What are some important trends in the field of linguistics today?

Linguistics has long-standing connections to a wide range of academic disciplines, such as philosophy, languages and literatures, education, language disorders, neuroscience, and computer science. Interesting results are emerging at the interfaces between linguistics and these neighboring fields.

Linguists are also increasingly taking advantage of experimental and/or quantitative methods to address important, outstanding questions about language knowledge, use, and acquisition. For example, generalizations about language previously examined through introspection are being re-examined in laboratory experiments or through large-scale corpus investigations. To take an example from phonetics and phonology (the study of speech sounds and sound patterns in language), open-source software now allows acoustic measurements and statistical analyses to be performed in a fraction of the time and at a fraction of the cost than was the case even ten years ago. To take another example from the comparative study of dialects, the fact that we can now perform surveys online allows us to access data from a much larger and more diverse population than was once the case. New technologies and analytical tools have vastly expanded the range of methodologies linguists use.
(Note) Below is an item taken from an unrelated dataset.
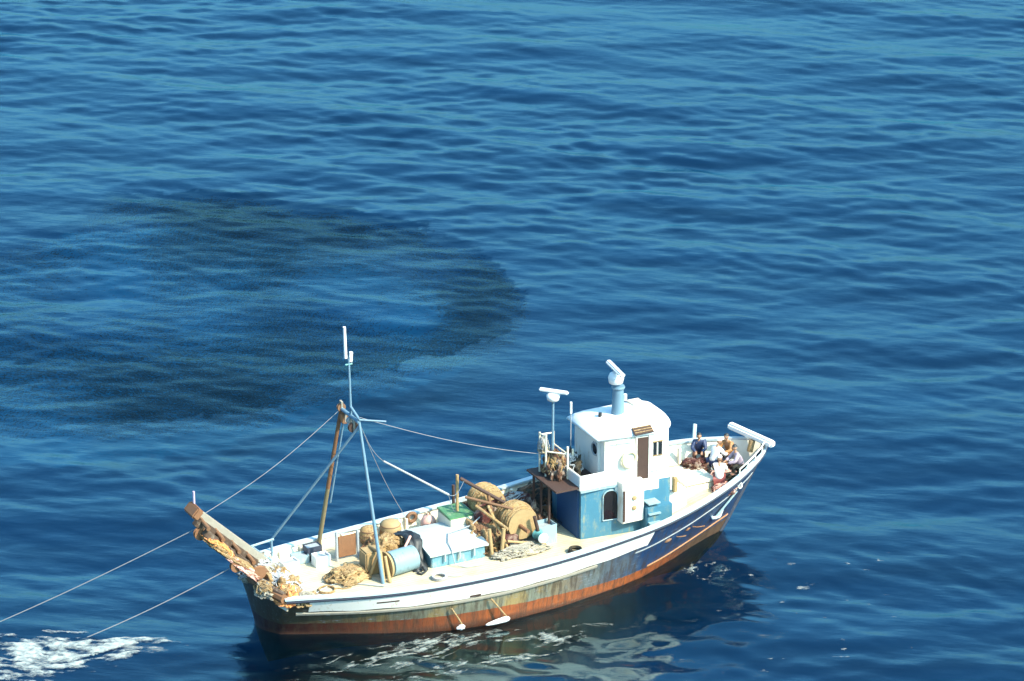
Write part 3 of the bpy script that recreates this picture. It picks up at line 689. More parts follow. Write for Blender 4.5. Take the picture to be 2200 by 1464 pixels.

The field has also entered the age of big data. However, this has not led to abandonment of old methods. Instead, traditional methodologies are being applied in ever deeper and more systematic ways, not only by taking advantage of new technologies, but also by assimilating and building on the great amount of progress the field made with traditional methods before the digital revolution.

BU is responding very directly to the general trends in the field. Not only are our current faculty members direct participants and leaders in empirically based, theoretically grounded, linguistic inquiry, but we also anticipate additional hires in critical new areas.

Where do you see the field of linguistics going over the next few decades?

In its relatively short existence, modern linguistics has made tremendous progress in deepening and broadening our understanding of human language–its structure, its evolution, and how it both shapes and is shaped by our societies. This will continue, but at a much quicker pace than was previously possible, thanks to the vast increase in the types and quantities of data we can now access, and the speed with which scholarly communication can now take place. We expect that Boston University will be a dynamic and formidable contributor to these developments.